**WHAT YOU SHOULD DO:** Transcribe the lines from the start of the data below through the line with "case['category'] = 'phone case'", word for word and nothing more.

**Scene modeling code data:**

┄┄┄┄┄┄

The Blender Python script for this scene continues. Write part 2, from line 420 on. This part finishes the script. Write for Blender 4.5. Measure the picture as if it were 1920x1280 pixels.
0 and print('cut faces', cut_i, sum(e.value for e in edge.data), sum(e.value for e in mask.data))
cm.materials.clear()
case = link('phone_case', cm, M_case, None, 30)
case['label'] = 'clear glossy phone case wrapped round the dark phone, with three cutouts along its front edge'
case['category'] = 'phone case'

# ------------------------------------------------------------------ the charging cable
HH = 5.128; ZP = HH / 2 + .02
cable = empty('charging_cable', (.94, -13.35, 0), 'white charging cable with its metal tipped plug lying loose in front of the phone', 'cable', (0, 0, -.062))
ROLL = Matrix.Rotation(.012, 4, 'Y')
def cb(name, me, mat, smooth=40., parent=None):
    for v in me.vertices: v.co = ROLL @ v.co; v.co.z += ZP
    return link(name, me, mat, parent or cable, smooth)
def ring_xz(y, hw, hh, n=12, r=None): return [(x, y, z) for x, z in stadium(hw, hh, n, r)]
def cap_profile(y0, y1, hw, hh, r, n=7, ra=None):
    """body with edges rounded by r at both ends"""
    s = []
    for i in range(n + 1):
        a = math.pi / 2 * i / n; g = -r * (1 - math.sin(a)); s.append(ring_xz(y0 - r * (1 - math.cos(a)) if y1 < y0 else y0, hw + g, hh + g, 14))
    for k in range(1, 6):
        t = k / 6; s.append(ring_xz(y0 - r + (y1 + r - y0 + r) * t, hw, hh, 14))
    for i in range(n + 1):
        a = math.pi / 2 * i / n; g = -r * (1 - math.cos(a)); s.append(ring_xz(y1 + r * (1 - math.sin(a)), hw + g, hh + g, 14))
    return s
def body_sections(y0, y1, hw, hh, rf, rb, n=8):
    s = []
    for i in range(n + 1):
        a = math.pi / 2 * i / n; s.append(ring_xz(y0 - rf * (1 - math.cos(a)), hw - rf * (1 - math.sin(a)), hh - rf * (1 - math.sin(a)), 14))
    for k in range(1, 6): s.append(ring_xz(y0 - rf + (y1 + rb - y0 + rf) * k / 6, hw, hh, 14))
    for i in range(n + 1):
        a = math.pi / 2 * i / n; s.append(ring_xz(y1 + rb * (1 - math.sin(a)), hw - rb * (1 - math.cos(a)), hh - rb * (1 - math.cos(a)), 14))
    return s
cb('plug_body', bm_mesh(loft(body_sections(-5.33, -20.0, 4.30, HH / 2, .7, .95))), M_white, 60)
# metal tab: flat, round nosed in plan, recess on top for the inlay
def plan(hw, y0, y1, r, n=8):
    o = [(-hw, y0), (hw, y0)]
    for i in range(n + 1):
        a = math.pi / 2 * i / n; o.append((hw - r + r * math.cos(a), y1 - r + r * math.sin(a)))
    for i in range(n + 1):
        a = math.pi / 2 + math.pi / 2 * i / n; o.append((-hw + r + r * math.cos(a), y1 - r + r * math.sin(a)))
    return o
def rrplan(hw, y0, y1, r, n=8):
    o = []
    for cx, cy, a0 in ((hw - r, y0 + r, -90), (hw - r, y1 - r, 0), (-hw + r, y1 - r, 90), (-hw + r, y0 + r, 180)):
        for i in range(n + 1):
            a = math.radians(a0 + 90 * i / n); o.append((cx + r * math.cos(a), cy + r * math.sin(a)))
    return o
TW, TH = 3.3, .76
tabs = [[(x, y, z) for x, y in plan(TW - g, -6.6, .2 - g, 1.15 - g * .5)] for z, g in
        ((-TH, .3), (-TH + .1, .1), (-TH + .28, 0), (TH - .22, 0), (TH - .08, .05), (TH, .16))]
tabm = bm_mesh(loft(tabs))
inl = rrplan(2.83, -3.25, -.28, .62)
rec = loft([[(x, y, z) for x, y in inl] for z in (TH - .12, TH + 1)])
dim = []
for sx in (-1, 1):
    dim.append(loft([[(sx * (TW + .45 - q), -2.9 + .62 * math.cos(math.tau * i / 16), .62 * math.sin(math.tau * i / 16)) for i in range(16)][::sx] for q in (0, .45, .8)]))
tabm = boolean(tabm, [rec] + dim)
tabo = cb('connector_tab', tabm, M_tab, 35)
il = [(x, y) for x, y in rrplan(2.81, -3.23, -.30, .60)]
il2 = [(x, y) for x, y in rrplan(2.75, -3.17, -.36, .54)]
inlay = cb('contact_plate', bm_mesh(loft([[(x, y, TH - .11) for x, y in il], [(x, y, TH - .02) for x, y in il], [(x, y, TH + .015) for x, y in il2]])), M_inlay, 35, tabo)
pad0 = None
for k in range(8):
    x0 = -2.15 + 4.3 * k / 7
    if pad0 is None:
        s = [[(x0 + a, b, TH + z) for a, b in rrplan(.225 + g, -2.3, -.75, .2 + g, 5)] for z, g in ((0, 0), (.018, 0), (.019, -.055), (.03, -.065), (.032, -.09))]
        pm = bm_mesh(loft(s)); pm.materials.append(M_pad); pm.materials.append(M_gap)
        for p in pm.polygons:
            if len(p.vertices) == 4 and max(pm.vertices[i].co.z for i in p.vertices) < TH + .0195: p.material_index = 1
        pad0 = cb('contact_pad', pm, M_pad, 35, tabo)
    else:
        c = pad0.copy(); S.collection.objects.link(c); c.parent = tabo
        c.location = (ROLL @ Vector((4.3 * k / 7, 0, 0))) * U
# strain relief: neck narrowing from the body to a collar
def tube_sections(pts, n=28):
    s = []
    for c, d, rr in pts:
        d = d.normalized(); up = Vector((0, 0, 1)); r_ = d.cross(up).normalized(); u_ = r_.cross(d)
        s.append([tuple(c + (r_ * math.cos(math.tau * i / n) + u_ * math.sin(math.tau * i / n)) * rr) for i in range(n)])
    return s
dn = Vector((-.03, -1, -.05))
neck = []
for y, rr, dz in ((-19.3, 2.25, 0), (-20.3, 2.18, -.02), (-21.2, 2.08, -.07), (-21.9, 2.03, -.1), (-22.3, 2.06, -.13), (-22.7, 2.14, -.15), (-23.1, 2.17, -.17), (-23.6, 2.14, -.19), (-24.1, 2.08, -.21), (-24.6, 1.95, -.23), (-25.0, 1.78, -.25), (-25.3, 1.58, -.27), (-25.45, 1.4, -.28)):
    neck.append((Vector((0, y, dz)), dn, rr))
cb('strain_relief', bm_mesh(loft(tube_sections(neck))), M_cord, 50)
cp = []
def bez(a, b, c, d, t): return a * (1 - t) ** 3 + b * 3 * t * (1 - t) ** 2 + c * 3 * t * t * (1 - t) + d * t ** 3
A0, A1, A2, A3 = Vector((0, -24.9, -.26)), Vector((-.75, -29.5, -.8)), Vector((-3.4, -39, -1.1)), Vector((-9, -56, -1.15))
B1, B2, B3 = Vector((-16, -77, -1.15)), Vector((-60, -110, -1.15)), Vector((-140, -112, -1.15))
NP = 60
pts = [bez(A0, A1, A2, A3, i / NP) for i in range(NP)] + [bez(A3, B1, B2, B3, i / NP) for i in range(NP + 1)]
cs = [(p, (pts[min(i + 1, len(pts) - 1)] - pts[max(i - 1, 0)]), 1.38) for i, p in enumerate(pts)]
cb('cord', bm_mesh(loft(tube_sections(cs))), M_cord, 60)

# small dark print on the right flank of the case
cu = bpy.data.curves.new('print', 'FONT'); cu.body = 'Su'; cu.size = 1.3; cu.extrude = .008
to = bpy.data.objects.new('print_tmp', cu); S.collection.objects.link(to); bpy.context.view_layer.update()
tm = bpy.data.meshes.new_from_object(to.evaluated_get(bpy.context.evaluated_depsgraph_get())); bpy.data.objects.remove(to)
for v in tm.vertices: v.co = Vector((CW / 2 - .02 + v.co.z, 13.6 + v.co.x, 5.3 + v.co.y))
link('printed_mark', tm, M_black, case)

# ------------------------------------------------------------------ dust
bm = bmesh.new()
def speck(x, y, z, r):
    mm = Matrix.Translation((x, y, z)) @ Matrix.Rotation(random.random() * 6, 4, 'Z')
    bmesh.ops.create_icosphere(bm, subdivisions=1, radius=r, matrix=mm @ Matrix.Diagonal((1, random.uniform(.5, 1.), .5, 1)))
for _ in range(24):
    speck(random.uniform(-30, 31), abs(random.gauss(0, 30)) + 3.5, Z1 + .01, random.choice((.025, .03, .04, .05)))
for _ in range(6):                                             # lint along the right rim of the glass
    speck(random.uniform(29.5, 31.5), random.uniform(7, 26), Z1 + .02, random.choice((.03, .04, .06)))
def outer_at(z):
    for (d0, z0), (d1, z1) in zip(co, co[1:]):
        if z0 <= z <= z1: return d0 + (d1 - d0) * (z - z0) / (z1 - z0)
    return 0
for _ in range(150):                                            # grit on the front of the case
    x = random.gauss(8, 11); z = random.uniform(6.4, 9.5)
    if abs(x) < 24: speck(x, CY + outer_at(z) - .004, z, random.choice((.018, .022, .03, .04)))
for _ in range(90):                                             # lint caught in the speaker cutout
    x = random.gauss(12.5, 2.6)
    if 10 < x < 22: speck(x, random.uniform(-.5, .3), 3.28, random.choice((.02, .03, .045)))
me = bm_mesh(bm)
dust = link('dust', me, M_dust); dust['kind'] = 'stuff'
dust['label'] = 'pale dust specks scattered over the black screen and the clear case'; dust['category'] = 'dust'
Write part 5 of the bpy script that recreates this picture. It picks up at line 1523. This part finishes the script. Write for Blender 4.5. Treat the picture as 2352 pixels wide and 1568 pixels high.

┄┄┄┄┄┄

**SOLUTION:**
The Blender Python script for this scene continues. Write part 2, from line 420 on. This part finishes the script. Write for Blender 4.5. Measure the picture as if it were 1920x1280 pixels.
0 and print('cut faces', cut_i, sum(e.value for e in edge.data), sum(e.value for e in mask.data))
cm.materials.clear()
case = link('phone_case', cm, M_case, None, 30)
case['label'] = 'clear glossy phone case wrapped round the dark phone, with three cutouts along its front edge'
case['category'] = 'phone case'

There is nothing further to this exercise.